Ships carrying Ukrainian grain and agricultural products were briefly blocked in Black Sea ports Wednesday but resumed after Russia agreed to return to a Turkey and UN-brokered deal that would allow for the safe sea passage of vital grain exports.

Turkey and the Russian authorities then said the UN-brokered Ukrainian grain export deal was to resume on Wednesday.

Turkish President, Recep Tayyip Erdogan said Russian Defence Minister Sergei Shoigu had called Turkey’s Hulusi Akar and informed him that the grain corridor agreement would “continue in the same way as before” as of Wednesday.

Erdogan added that the deal would prioritise shipments to African nations, including Somalia, Djibouti and Sudan, in line with Russia’s concerns that most of the grain was ending up in richer nations.

Moscow suspended brokered by Turkey and the United Nations, after a Russian warship in the Black Sea was damaged. Russia blamed the incident on a Ukrainian drone strike. 

U.S. Secretary of State Anthony Blinken said Russia’s suspension of the deal meant Moscow was “weaponizing food in the war it started,” and officials from the United States and Ukraine accused Russia of bad faith. 

Ukrainian President Zelensky accused Russia of creating an “artificial famine,” and U.N. Secretary-General António Guterres jumped into negotiations to revive the crucial humanitarian food corridor.  

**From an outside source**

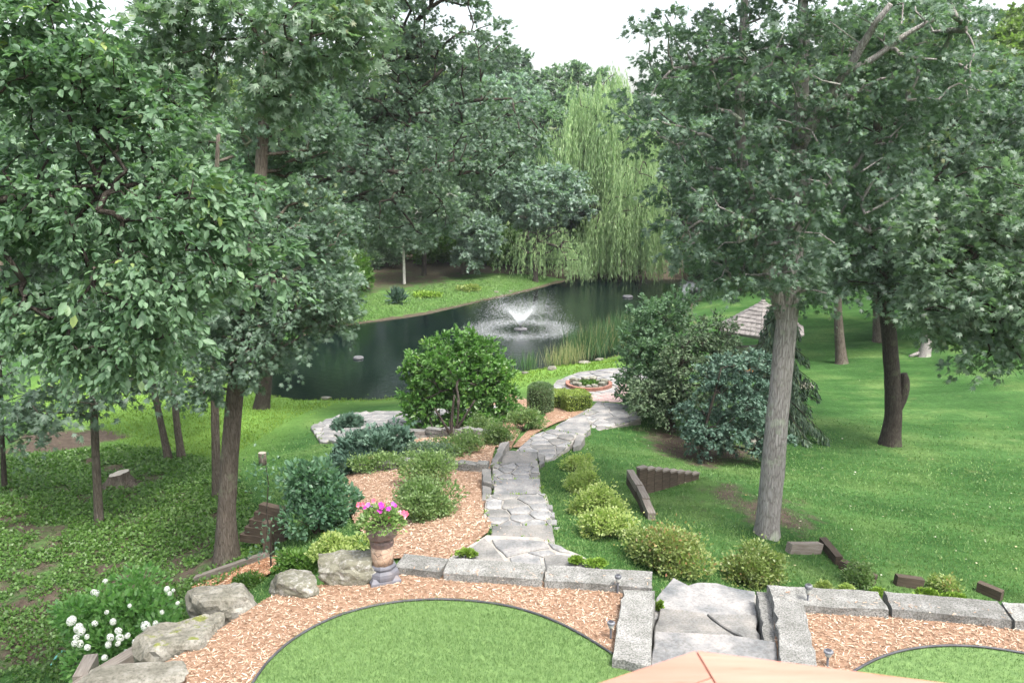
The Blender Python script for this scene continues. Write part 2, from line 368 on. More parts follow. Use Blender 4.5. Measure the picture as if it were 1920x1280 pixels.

Ukraine and Russia are both top global suppliers of wheat, barley, sunflower oil and other food, particularly to countries in Africa, the Middle East and parts of Asia.

“This is an absolutely deliberate blockade by Russia. This is an absolutely transparent intention of Russia to return the threat of large-scale famine to Africa and Asia,” Zelensky said last week.

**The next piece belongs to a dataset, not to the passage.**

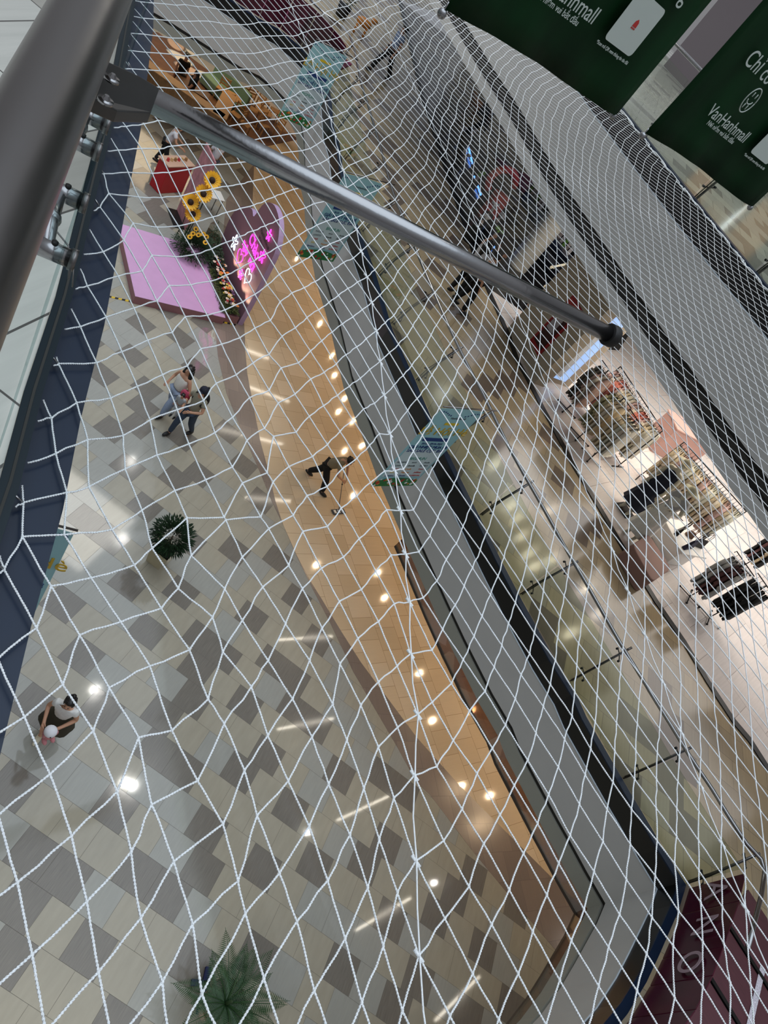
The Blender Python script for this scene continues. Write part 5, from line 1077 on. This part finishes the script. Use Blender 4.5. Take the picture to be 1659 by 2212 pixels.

The United Nations and Turkey had both brokered separate deals with Russia and Ukraine this summer to establish the exports’ safe passage as Russia’s war on Ukraine wages on.

Meanwhile, Russia will summon Britain’s ambassador to Moscow over what it said was the involvement of British specialists in a Ukrainian drone strike on its Black Sea Fleet in Crimea, the foreign ministry said on Wednesday.

Russia suspended participation in a UN-brokered Black Sea Grain Initiative on Saturday after what it said was a major drone attack on vessels in the Bay of Sevastopol on the Crimean peninsula, which Russia annexed from Ukraine in 2014.

“These actions were carried out under the guidance of British specialists,” Russian foreign ministry spokeswoman Maria Zakharova told reporters on Wednesday.

Britain has dismissed the assertion as false.